→ Instructions to follow
Stop after the line with "COL=S.collection": repeat exactly every line before it, beginning with the first, and that line itself.

+-------+

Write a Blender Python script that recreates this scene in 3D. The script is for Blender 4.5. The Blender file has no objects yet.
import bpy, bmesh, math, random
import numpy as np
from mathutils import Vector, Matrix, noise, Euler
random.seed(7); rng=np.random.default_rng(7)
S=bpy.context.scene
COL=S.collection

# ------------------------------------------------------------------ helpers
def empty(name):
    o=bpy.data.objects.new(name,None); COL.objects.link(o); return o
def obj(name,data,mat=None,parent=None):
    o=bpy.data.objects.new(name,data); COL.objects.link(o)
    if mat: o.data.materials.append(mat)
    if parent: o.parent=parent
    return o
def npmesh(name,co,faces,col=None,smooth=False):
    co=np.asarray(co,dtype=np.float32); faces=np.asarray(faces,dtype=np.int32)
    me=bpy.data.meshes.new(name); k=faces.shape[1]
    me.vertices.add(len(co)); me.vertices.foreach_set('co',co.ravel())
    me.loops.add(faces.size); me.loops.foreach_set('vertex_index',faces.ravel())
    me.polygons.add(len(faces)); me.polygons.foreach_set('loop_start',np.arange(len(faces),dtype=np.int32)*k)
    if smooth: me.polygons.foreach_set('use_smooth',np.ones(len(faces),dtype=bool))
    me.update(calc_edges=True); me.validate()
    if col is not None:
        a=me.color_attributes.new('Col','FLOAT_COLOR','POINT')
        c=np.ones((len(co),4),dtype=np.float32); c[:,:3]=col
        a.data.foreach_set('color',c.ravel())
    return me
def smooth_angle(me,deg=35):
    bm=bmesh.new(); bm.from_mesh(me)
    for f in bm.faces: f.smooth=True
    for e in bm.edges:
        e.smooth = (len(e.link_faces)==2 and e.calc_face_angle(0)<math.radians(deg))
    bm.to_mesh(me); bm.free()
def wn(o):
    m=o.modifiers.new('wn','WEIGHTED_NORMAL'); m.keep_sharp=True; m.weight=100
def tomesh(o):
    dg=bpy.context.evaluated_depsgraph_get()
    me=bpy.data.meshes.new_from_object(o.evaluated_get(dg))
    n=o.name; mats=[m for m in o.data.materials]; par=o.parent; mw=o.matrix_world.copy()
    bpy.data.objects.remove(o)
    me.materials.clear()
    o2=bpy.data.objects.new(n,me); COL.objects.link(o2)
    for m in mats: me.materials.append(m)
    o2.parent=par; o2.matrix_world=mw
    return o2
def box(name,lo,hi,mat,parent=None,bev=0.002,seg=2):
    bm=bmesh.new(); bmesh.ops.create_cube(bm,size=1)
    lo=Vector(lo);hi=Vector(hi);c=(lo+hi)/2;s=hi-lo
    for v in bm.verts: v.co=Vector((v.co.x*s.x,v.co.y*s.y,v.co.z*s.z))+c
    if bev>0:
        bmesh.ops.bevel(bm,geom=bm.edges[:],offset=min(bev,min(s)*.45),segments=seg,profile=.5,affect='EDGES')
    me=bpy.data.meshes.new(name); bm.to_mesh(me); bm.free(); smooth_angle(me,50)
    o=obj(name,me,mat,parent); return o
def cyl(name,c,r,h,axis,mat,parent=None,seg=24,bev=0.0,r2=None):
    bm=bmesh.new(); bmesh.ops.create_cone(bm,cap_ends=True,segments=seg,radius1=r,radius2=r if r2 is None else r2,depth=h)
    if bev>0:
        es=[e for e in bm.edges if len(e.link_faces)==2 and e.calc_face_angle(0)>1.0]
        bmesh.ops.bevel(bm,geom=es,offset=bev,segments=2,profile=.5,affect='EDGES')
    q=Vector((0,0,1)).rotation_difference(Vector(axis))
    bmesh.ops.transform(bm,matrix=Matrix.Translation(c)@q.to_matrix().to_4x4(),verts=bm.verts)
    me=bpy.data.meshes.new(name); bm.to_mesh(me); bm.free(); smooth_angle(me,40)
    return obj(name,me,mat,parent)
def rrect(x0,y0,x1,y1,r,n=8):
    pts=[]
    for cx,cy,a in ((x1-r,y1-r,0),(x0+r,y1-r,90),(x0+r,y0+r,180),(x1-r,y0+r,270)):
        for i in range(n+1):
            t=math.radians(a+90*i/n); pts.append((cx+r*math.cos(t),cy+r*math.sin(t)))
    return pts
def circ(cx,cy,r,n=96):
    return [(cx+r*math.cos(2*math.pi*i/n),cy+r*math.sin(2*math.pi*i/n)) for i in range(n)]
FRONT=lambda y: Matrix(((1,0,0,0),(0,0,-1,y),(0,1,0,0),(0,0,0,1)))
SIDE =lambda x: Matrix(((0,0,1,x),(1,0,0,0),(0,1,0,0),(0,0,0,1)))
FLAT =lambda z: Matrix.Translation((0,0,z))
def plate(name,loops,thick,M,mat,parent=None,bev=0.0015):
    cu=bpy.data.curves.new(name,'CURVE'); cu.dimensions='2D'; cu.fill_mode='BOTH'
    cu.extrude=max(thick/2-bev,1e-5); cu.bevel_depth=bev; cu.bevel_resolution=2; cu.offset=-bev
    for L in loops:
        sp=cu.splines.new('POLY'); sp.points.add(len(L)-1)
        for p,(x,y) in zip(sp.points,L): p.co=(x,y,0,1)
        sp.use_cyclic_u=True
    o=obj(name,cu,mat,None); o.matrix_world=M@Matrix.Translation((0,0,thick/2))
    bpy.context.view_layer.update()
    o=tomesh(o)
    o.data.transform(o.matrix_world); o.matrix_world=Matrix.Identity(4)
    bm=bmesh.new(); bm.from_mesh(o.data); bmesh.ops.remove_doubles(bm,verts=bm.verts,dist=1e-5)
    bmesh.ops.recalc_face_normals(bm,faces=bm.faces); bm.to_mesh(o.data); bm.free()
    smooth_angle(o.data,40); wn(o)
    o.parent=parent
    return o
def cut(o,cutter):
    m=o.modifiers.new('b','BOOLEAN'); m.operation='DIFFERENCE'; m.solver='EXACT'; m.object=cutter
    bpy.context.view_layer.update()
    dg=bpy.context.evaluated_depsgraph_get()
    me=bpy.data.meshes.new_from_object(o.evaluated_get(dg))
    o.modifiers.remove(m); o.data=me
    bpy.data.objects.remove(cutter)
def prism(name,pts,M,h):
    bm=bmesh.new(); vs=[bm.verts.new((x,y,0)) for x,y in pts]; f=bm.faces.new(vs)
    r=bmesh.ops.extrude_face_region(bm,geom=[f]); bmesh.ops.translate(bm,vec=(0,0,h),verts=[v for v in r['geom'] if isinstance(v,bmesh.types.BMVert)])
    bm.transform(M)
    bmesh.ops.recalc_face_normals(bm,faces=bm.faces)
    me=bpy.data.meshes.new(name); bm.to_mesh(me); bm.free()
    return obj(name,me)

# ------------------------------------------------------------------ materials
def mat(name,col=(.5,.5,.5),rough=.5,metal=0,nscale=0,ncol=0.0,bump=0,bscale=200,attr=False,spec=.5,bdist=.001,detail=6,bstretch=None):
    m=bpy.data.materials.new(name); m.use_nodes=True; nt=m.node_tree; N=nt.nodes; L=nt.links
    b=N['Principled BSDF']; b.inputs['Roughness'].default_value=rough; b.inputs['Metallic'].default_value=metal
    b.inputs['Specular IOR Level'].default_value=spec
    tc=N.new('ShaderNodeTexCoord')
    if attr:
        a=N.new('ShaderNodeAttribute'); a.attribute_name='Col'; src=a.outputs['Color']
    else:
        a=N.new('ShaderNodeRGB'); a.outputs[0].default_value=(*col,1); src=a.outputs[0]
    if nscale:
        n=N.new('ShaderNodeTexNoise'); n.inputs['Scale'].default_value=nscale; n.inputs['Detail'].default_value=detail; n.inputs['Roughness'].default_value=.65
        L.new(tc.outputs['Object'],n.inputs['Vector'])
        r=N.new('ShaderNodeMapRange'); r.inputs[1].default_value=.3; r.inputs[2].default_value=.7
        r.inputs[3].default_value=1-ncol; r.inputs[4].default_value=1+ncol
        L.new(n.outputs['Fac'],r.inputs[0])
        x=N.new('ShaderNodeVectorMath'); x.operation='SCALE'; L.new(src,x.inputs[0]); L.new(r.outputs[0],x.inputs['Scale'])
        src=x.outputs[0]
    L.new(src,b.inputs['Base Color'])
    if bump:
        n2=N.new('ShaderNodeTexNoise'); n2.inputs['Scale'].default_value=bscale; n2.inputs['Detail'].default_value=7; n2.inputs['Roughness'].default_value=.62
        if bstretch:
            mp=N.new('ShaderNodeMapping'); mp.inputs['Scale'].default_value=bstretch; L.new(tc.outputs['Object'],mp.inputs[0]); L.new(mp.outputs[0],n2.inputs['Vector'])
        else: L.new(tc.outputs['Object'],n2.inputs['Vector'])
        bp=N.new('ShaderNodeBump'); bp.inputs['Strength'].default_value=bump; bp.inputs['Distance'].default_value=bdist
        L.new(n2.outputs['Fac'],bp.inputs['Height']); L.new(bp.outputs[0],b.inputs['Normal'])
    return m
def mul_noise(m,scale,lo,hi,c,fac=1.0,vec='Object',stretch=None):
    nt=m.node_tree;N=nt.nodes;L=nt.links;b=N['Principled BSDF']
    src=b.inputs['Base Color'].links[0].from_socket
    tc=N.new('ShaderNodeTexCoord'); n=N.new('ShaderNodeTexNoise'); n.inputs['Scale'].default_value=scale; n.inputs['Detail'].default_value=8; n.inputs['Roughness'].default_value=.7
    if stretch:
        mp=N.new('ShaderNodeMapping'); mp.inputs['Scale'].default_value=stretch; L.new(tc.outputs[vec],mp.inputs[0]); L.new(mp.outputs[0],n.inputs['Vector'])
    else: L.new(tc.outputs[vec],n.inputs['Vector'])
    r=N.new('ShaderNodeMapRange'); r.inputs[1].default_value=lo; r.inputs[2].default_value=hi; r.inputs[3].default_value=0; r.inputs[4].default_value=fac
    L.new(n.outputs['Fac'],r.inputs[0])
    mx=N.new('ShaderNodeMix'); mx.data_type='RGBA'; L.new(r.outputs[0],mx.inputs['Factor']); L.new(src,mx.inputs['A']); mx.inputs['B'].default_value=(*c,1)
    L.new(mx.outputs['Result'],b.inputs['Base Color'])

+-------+

→ Solution below
Write a Blender Python script that recreates this scene in 3D. The script is for Blender 4.5. The Blender file has no objects yet.
import bpy, bmesh, math, random
import numpy as np
from mathutils import Vector, Matrix, noise, Euler
random.seed(7); rng=np.random.default_rng(7)
S=bpy.context.scene
COL=S.collection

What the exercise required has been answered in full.